## TASK DIRECTIONS
Skip all pictures. Write out the data below from its first line through the line that contains "RNG = np.random.default_rng(7)".

.....

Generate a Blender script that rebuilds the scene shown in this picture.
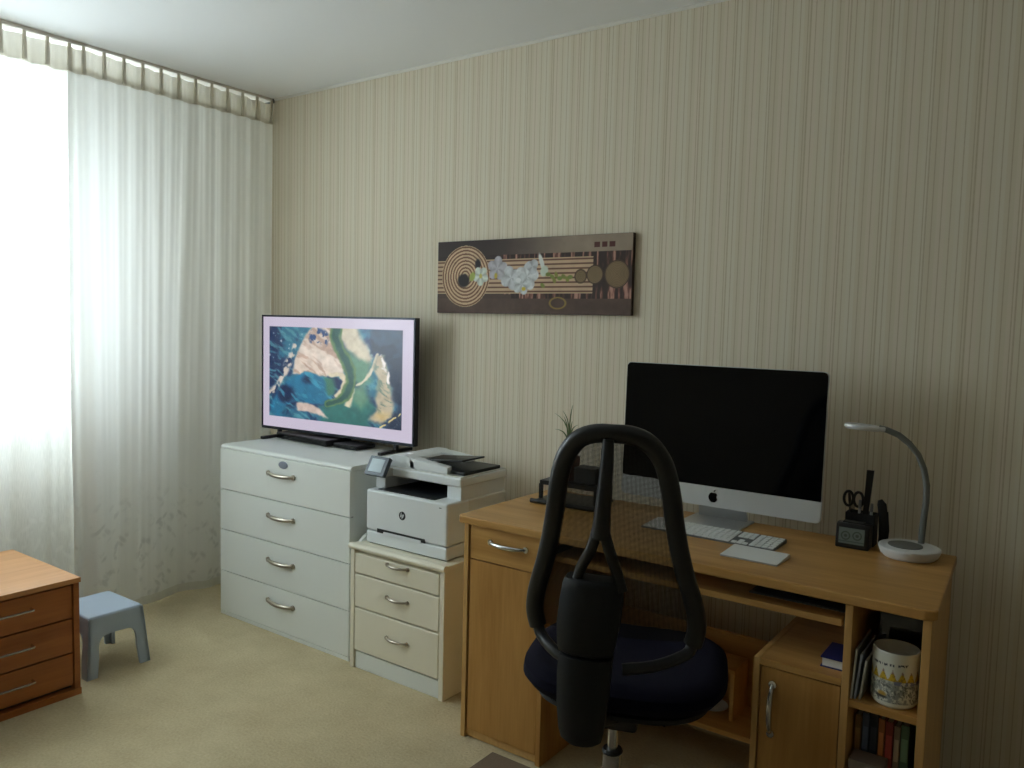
import bpy, bmesh, math, random
import numpy as np
from mathutils import Vector, Matrix

for o in list(bpy.data.objects):
    bpy.data.objects.remove(o)
scene = bpy.context.scene
COL = scene.collection
PI = math.pi
random.seed(4)
RNG = np.random.default_rng(7)

# ------------------------------------------------------------------ camera
cam_d = bpy.data.cameras.new('camera')
cam_d.sensor_fit = 'HORIZONTAL'
cam_d.sensor_width = 36.0
cam_d.lens = 799.93 / 1024 * 36.0
cam_d.clip_start = 0.05
cam = bpy.data.objects.new('camera', cam_d)
COL.objects.link(cam)
_yaw, _pitch, _roll = 0.621733, 0.074667, 0.024748
_fw = Vector((-math.sin(_yaw) * math.cos(_pitch), math.cos(_yaw) * math.cos(_pitch), -math.sin(_pitch)))
_rt = Vector((math.cos(_yaw), math.sin(_yaw), 0))
_up = _rt.cross(_fw)
_r2 = _rt * math.cos(_roll) + _up * math.sin(_roll)
_u2 = -_rt * math.sin(_roll) + _up * math.cos(_roll)
_m = Matrix((_r2, _u2, -_fw)).transposed().to_4x4()
_m.translation = Vector((3.501034, -2.690825, 1.37698))
cam.matrix_world = _m
scene.camera = cam

# ------------------------------------------------------------------ sky light
SKY = 13.0
w = bpy.data.worlds.new('overcast_sky')
w.use_nodes = True
w.node_tree.nodes['Background'].inputs[0].default_value = (0.90, 0.942, 1.0, 1)
w.node_tree.nodes['Background'].inputs[1].default_value = SKY
scene.world = w
# portal: only guides sampling of the sky through the window opening, it emits nothing
ld = bpy.data.lights.new('window_portal', 'AREA')
ld.shape = 'RECTANGLE'
ld.size = 2.2
ld.size_y = 1.42
ld.cycles.is_portal = True
lo_ = bpy.data.objects.new('window_portal', ld)
COL.objects.link(lo_)
lo_.location = (-0.42, -1.70, 1.57)
lo_.rotation_euler = (PI / 2, 0, -PI / 2)
scene.view_settings.view_transform = 'Standard'
scene.view_settings.look = 'None'
scene.view_settings.gamma = 1.0
scene.view_settings.use_curve_mapping = False
scene.view_settings.exposure = 0.55
scene.cycles.max_bounces = 10
scene.cycles.diffuse_bounces = 6
scene.cycles.transparent_max_bounces = 16
scene.cycles.transmission_bounces = 8
scene.cycles.sample_clamp_indirect = 6.0

# ------------------------------------------------------------------ helpers
def lin(c):
    c = np.asarray(c, float) / 255.0
    return np.where(c <= 0.04045, c / 12.92, ((c + 0.055) / 1.055) ** 2.4)


def rgba(c):
    l = lin(c)
    return (float(l[0]), float(l[1]), float(l[2]), 1.0)


class MB:
    """collects shapes into one bmesh, then links them as one mesh object"""

    def __init__(self):
        self.bm = bmesh.new()

    def _bev(self, geom, bev, seg):
        es = list({e for f in geom for e in f.edges})
        bmesh.ops.bevel(self.bm, geom=es, offset=bev, offset_type='OFFSET', segments=seg, profile=0.5, affect='EDGES', clamp_overlap=True)

    def box(self, x0, x1, y0, y1, z0, z1, bev=0, seg=2, M=None):
        x0, x1 = min(x0, x1), max(x0, x1); y0, y1 = min(y0, y1), max(y0, y1); z0, z1 = min(z0, z1), max(z0, z1)
        return self.hexa([(x0, y0, z0), (x1, y0, z0), (x1, y1, z0), (x0, y1, z0), (x0, y0, z1), (x1, y0, z1), (x1, y1, z1), (x0, y1, z1)], bev, seg, M)

    def hexa(self, pts, bev=0, seg=2, M=None):
        vs = [self.bm.verts.new(M @ Vector(p) if M else p) for p in pts]
        fs = [self.bm.faces.new([vs[i] for i in f]) for f in ((0, 3, 2, 1), (4, 5, 6, 7), (0, 1, 5, 4), (1, 2, 6, 5), (2, 3, 7, 6), (3, 0, 4, 7))]
        if bev:
            self._bev(fs, bev, seg)
        return self

    def prism(self, poly, axis, a0, a1, bev=0, seg=2, M=None):
        def P(u, v, a):
            q = {'x': (a, u, v), 'y': (u, a, v), 'z': (u, v, a)}[axis]
            return M @ Vector(q) if M else q
        A = [self.bm.verts.new(P(u, v, a0)) for u, v in poly]
        B = [self.bm.verts.new(P(u, v, a1)) for u, v in poly]
        n = len(poly)
        fs = [self.bm.faces.new(A), self.bm.faces.new(B[::-1])]
        for i in range(n):
            j = (i + 1) % n
            fs.append(self.bm.faces.new((A[j], A[i], B[i], B[j])))
        bmesh.ops.recalc_face_normals(self.bm, faces=fs)
        if bev:
            self._bev(fs, bev, seg)
        return self

    def tube(self, path, r, seg=12, closed=False, flat=1.0, caps=True):
        path = [Vector(p) for p in path]
        n = len(path)
        rs = r if isinstance(r, (list, tuple)) else [r] * n
        rings = []
        nrm = None
        for i, p in enumerate(path):
            a = path[(i - 1) % n] if (closed or i > 0) else p
            b = path[(i + 1) % n] if (closed or i < n - 1) else p
            t = (b - a).normalized()
            if nrm is None:
                ref = Vector((0, 0, 1)) if abs(t.z) < 0.9 else Vector((0, 1, 0))
                nrm = (ref - t * ref.dot(t)).normalized()
            else:
                nrm = (nrm - t * nrm.dot(t)).normalized()
            bn = t.cross(nrm)
            rings.append([self.bm.verts.new(p + nrm * (math.cos(2 * PI * k / seg) * rs[i]) + bn * (math.sin(2 * PI * k / seg) * rs[i] * flat)) for k in range(seg)])
        m = n if closed else n - 1
        for i in range(m):
            A, B = rings[i], rings[(i + 1) % n]
            for k in range(seg):
                self.bm.faces.new((A[k], A[(k + 1) % seg], B[(k + 1) % seg], B[k]))
        if not closed and caps:
            self.bm.faces.new(rings[0][::-1])
            self.bm.faces.new(rings[-1])
        return self

    def lathe(self, prof, c=(0, 0, 0), seg=36, M=None):
        rings = []
        for r, z in prof:
            if r < 1e-6:
                rings.append([self._v((c[0], c[1], c[2] + z), M)])
            else:
                rings.append([self._v((c[0] + r * math.cos(2 * PI * k / seg), c[1] + r * math.sin(2 * PI * k / seg), c[2] + z), M) for k in range(seg)])
        for A, B in zip(rings[:-1], rings[1:]):
            for k in range(seg):
                j = (k + 1) % seg
                if len(A) == 1 and len(B) == 1:
                    continue
                if len(A) == 1:
                    self.bm.faces.new((A[0], B[j], B[k]))
                elif len(B) == 1:
                    self.bm.faces.new((A[k], A[j], B[0]))
                else:
                    self.bm.faces.new((A[k], A[j], B[j], B[k]))
        return self

    def _v(self, p, M):
        return self.bm.verts.new(M @ Vector(p) if M else p)

    def grid(self, P):
        """P: rows of points"""
        V = [[self.bm.verts.new(p) for p in row] for row in P]
        for i in range(len(V) - 1):
            for j in range(len(V[0]) - 1):
                self.bm.faces.new((V[i][j], V[i][j + 1], V[i + 1][j + 1], V[i + 1][j]))
        return self

    def build(self, name, mat, parent=None, origin=None, sharp=38, recalc=True):
        bm = self.bm
        if recalc:
            bmesh.ops.recalc_face_normals(bm, faces=bm.faces)
        if origin is None and parent is not None:
            origin = parent.get('_org')
        if origin is not None:
            bmesh.ops.translate(bm, verts=bm.verts, vec=-Vector(origin))
        me = bpy.data.meshes.new(name)
        bm.to_mesh(me)
        bm.free()
        return link(name, me, mat, parent, sharp, origin if parent is None else None)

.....

## EXPECTED OUTPUT
Generate a Blender script that rebuilds the scene shown in this picture.
import bpy, bmesh, math, random
import numpy as np
from mathutils import Vector, Matrix

for o in list(bpy.data.objects):
    bpy.data.objects.remove(o)
scene = bpy.context.scene
COL = scene.collection
PI = math.pi
random.seed(4)
RNG = np.random.default_rng(7)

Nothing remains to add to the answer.